Integrated Control and Real-Time Scheduling

University dissertation from Department of Automatic Control

Abstract: The topic of the thesis is codesign of flexible real-time control systems. Integrating control theory and real-time scheduling theory, it is possible to achieve higher resource utilization and better control performance. The integration requires new tools for analysis, design, and implementation. The problem of scheduling the individual parts of a control algorithm is studied. It is shown how subtask scheduling can reduce the input-output latency in a set of control tasks. Deadline assignment under different scheduling policies is considered. A feedback scheduling architecture for control tasks is introduced. The scheduler uses feedback from execution-time measurements and feedforward from workload changes to adjust the sampling periods of a set of control tasks so that the combined performance of the controllers is optimized. The Control Server, a novel computational model for real-time control tasks, is presented. The model combines time-triggered I/O with dynamic, reservation-based task scheduling. The model provides short input-output latencies and minimal jitter for the controllers. It also allows control tasks to be treated as scalable real-time components with predictable performance. Two MATLAB-based toolboxes for analysis and simulation of real-time control systems have been developed.
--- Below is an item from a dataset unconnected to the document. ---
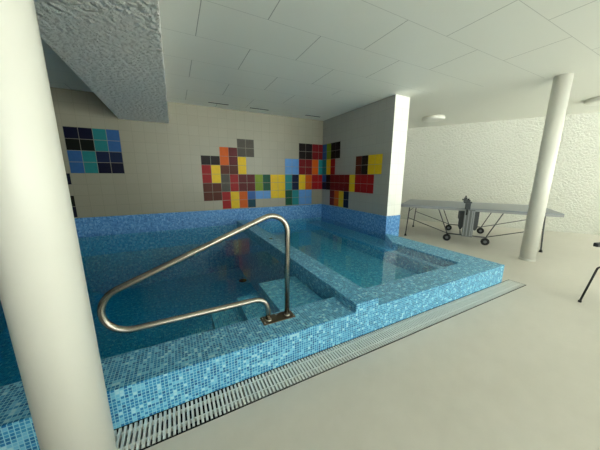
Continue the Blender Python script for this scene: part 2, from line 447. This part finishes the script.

The Jitterbug toolbox evaluates a quadratic cost function for a linear control system with timing variations. The tool makes it possible to investigate the impact of delay, jitter, lost samples, etc., on control performance. The TrueTime toolbox facilitates detailed cosimulation of distributed real-time control systems. The scheduling and execution of control tasks is simulated in parallel with the network communication and the continuous process dynamics.